A – The hobo transition has taught me so much about who I really am, and what I love to do. I’ve learned to stay true to myself.

6. Balancing Relationships

B – We have had the amazing privilege of developing new relationships and spending time with people we previously only knew via Facebook. We can still do better with this though. Both Shacky and I love our solitude as well.


Now for the following statements, please rate yourself as:

  • Below Average
  • Satisfactory
  • Above Average
  • Superior

Briefly explain your ranking.

I know how to discreetly steal toilet paper.

Satisfactory – It’s easier when you carry a purse, which I rarely do.

I prepare meals in under five minutes.

Satisfactory – We are eating mostly raw, which cuts down drastically on meal prep.

I always know the location of the nearest spot I can spend the night.

Satisfactory – Shacky is really good at this, but we’re still nervous about getting “kicked out”. We’ve only been kicked out once, from a Walmart.

I manage to find a hot shower at least once a week.

Satisfactory – When hot showers are unavailable, rivers and creeks and trailhead faucets are great substitutes.

I know who my boss is.

Superior – Kitty is boss. She sleeps wherever she wants and we dare not kick her off, even if our legs are cramping up.

I set and meet weekly goals.

Superior – Mileage and climbing goals for us. I track my goals weekly and monthly, hitting at least 200 miles/month. My mileage has been increasing for the past six consecutive months. Woo!

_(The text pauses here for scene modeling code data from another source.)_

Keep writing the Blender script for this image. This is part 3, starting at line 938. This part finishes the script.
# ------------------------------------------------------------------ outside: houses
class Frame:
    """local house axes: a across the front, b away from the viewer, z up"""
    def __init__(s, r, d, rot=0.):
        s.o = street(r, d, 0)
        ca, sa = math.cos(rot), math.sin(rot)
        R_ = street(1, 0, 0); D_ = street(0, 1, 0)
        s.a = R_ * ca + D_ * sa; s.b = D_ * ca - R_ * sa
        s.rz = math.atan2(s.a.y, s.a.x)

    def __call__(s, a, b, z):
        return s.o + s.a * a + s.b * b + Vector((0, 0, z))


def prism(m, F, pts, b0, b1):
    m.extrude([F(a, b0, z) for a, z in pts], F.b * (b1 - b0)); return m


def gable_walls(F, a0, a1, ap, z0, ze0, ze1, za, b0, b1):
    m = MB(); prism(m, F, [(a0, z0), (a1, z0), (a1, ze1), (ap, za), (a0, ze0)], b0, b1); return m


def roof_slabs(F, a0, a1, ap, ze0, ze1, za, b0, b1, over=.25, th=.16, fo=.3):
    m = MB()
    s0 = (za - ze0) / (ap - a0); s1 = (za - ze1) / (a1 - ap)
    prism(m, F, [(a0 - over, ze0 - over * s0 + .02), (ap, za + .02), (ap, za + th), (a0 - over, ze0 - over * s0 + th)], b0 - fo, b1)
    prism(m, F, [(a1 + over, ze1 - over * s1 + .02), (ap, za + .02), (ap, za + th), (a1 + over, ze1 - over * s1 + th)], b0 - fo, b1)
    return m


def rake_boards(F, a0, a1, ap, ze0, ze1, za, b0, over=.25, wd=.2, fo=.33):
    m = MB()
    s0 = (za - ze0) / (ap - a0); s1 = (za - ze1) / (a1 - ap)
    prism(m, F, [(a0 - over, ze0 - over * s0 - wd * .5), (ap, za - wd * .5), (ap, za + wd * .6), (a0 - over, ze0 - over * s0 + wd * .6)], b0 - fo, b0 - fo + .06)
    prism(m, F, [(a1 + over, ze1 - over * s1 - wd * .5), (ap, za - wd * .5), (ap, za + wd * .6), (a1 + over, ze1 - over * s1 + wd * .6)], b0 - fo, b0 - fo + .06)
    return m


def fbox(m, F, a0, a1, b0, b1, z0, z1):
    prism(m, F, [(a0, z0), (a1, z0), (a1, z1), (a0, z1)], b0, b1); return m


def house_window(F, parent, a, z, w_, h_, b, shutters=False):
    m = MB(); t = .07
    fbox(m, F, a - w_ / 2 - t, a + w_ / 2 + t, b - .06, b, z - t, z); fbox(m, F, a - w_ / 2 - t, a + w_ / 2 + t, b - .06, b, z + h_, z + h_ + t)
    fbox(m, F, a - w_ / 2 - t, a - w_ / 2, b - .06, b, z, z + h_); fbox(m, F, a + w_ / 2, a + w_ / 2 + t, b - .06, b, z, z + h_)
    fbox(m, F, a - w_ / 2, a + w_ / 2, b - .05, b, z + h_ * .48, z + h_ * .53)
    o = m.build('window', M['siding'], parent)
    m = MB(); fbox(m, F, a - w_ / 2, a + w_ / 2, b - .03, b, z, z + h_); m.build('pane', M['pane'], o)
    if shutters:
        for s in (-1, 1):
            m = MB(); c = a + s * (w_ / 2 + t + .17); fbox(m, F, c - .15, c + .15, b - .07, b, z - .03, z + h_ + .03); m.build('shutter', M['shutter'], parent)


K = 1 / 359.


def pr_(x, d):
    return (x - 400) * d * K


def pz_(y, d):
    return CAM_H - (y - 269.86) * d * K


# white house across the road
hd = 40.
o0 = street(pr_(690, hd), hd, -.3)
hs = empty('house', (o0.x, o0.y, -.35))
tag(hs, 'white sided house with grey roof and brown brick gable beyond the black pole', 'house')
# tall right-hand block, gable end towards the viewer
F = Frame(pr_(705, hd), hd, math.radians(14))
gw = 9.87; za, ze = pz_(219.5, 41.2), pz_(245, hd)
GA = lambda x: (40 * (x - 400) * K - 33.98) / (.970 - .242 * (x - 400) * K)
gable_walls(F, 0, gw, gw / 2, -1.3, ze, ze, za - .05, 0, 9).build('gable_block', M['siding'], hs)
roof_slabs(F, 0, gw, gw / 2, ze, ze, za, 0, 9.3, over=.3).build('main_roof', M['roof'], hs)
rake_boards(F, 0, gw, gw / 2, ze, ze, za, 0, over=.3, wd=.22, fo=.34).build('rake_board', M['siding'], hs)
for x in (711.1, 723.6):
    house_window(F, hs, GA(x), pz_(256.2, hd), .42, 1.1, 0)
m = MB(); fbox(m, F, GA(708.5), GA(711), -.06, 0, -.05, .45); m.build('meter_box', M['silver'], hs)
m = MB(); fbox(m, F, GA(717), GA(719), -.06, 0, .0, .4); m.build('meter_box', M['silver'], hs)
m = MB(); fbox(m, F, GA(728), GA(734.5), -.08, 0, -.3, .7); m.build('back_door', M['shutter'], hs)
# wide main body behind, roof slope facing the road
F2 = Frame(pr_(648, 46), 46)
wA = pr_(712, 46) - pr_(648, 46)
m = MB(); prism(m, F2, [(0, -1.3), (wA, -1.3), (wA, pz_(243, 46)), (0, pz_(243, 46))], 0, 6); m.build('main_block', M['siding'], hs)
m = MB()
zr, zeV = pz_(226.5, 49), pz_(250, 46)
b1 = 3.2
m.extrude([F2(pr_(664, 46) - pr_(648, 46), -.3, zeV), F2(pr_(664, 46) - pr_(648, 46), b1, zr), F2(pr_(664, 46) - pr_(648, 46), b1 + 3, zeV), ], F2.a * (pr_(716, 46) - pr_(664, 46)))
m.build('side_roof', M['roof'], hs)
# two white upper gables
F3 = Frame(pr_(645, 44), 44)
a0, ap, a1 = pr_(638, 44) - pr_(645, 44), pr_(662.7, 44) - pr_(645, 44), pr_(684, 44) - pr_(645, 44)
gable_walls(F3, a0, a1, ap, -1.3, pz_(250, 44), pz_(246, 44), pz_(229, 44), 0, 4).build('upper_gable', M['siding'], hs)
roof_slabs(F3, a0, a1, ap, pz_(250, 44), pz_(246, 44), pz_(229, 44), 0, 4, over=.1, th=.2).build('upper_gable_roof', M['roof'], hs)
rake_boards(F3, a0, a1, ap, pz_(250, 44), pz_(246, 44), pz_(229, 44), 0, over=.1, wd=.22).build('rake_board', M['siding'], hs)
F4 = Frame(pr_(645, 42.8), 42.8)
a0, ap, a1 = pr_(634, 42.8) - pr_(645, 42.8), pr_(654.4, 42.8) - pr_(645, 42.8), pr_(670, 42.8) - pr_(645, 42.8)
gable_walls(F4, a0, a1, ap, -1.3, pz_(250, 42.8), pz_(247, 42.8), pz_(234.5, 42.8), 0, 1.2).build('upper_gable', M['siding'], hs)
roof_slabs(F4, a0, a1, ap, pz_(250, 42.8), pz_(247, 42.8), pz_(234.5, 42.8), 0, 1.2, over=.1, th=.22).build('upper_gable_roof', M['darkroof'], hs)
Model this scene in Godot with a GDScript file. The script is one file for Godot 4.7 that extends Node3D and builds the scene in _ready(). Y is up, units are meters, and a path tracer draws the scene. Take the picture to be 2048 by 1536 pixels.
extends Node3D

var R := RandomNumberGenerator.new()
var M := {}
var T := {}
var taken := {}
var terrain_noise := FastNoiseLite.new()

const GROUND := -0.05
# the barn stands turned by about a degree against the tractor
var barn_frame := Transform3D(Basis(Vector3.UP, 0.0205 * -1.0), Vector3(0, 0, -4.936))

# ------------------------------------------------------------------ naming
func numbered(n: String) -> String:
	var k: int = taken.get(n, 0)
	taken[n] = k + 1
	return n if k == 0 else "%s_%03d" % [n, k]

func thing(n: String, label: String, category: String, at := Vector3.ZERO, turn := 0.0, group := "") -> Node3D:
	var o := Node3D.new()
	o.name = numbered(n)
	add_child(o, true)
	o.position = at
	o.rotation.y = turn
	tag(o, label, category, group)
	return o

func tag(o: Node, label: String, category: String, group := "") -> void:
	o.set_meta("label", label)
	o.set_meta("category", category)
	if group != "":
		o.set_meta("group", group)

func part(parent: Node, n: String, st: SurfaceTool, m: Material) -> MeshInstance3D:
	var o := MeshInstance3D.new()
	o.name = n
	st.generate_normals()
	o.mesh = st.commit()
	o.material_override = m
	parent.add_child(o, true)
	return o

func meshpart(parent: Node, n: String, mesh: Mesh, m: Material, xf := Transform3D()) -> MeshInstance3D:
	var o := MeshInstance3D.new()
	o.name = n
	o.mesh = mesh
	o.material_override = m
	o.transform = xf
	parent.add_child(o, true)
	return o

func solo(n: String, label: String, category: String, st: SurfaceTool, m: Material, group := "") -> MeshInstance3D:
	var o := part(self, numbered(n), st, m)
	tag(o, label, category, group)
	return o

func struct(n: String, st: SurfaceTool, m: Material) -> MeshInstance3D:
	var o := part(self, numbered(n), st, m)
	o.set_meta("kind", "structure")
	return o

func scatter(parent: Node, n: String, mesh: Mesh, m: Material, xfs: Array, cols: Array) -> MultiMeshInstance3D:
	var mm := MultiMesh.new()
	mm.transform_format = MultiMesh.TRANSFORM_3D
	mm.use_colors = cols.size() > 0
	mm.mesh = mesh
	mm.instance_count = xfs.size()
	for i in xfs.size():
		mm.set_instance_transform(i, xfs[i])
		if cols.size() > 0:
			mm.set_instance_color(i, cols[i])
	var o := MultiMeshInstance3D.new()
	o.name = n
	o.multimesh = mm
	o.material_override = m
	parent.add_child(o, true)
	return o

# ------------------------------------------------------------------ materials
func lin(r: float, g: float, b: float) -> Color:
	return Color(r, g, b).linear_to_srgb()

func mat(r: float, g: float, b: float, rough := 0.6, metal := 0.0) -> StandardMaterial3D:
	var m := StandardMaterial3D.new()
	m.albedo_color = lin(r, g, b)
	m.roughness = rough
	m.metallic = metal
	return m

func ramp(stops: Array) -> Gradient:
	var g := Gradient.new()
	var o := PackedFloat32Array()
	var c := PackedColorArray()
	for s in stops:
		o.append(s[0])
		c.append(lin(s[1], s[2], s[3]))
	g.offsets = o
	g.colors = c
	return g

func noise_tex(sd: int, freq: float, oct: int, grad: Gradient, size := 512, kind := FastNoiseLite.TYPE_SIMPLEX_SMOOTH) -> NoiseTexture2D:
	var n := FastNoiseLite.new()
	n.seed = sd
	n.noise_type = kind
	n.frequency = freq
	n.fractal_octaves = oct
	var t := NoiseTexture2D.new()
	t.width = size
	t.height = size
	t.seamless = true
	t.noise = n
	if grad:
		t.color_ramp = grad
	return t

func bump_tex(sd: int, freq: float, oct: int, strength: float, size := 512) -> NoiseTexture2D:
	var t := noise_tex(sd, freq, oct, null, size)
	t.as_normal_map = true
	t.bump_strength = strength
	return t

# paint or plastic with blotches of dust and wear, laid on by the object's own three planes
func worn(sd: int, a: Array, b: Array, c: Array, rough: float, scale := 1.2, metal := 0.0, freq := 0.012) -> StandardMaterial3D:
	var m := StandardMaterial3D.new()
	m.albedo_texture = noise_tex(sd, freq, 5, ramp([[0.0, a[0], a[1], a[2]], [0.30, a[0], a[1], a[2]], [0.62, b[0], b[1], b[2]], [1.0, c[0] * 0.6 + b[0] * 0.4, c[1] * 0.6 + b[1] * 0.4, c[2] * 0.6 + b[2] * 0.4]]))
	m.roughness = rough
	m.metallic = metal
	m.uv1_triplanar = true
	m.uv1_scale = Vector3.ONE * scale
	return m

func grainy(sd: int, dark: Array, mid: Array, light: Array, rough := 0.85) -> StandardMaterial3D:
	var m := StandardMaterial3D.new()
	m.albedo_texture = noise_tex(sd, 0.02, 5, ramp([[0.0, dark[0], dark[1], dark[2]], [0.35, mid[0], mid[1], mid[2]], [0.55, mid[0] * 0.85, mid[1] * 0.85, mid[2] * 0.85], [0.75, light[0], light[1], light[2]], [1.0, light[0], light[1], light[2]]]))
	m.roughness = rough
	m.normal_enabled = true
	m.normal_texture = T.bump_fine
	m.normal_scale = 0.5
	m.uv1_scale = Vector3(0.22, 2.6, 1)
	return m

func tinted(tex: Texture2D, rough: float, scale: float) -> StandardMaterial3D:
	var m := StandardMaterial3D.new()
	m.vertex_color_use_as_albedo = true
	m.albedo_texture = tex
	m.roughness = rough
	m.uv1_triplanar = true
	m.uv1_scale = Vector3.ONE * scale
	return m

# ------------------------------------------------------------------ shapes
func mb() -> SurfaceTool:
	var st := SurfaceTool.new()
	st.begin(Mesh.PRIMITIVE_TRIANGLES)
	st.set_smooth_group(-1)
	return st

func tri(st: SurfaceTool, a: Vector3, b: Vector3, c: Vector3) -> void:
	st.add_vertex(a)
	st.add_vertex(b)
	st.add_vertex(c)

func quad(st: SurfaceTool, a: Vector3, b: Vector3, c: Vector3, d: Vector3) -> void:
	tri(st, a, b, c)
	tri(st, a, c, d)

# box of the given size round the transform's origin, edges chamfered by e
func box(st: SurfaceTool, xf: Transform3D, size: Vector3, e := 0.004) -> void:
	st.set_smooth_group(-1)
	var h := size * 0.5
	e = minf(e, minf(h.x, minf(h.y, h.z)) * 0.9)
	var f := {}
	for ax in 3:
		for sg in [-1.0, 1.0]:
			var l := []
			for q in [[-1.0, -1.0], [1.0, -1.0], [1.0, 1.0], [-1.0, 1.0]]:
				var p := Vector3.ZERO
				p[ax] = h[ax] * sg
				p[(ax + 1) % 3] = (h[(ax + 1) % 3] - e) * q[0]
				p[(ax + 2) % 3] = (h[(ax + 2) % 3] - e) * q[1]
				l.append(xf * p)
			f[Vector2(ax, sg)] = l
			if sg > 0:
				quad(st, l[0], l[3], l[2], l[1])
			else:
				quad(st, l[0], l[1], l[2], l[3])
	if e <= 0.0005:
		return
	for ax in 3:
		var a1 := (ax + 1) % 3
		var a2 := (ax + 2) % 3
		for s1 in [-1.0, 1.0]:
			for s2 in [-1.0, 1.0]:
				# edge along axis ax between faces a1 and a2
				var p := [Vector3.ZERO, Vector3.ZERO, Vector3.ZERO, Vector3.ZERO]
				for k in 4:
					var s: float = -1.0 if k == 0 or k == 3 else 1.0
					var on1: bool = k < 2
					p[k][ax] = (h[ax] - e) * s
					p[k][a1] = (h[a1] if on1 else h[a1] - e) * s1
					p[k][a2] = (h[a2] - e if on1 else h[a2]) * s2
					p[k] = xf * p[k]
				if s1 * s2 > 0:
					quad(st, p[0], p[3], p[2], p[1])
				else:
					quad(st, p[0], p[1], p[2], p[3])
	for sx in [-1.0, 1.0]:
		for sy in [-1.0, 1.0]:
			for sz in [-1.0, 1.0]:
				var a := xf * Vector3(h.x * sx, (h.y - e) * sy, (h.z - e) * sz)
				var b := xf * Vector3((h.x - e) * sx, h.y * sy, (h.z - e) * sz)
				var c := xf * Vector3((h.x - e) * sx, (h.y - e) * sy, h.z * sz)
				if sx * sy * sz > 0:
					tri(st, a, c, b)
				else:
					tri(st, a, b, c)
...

I know what my benefits are.

Superior – Fresh air, freedom, the open road, travel, adventure, and exploration.

I give back to my community.

Satisfactory – We are looking forward to even more volunteering in the coming year. We love to help out at races and fatass events.

My workload is realistic and achievable.

Superior – I only work on things that I love.

I have mastered the art of dumpster diving.

Below Average – We have yet to try this. But we’re intrigued!

I know where to find an electrical outlet.

Satisfactory – We can find outlets, but the trick is to find one where we don’t feel obligated to buy anything. Haven’t mastered that last part yet.

I know where the nearest wifi is at all times.

Satisfactory – We have a cool app that helps us out, and we continue to improve. Libraries are great, and we were thrilled to learn that the beautiful and quaint Old Temecula has city-wide wifi.

I keep every plastic bag I come across.

Superior – We use these these for garbage, dirty clothes, and plastic wrap. Easily reusable as well.

I re-use tea bags.

Satisfactory – I like my tea relatively weak, so it’s not much of a problem. But drying them out is a pain.

I don’t pay for salt and condiments. Packets are free at Taco Bell.

Satisfactory – The little packets are so cute! We’re still working through some older stuff from the house as well.

I don’t pay for forks and knives. They are free at Taco Bell.

Below Average – We still mostly use our own cutlery.

I raid Lost and Founds.  

Below Average – We have yet to do this! Seems a litttle like stealing to me though…

I always use public toilets to poop.

Satisfactory – We rarely poop in our own RV. Porta-potties, coffee shops, McDonalds… all fair game.

Actually, sometimes I poop in the woods.

Superior – Guilty as charged.

Thank you for time, hobos. You may now continue doing whatever you want, all of the time.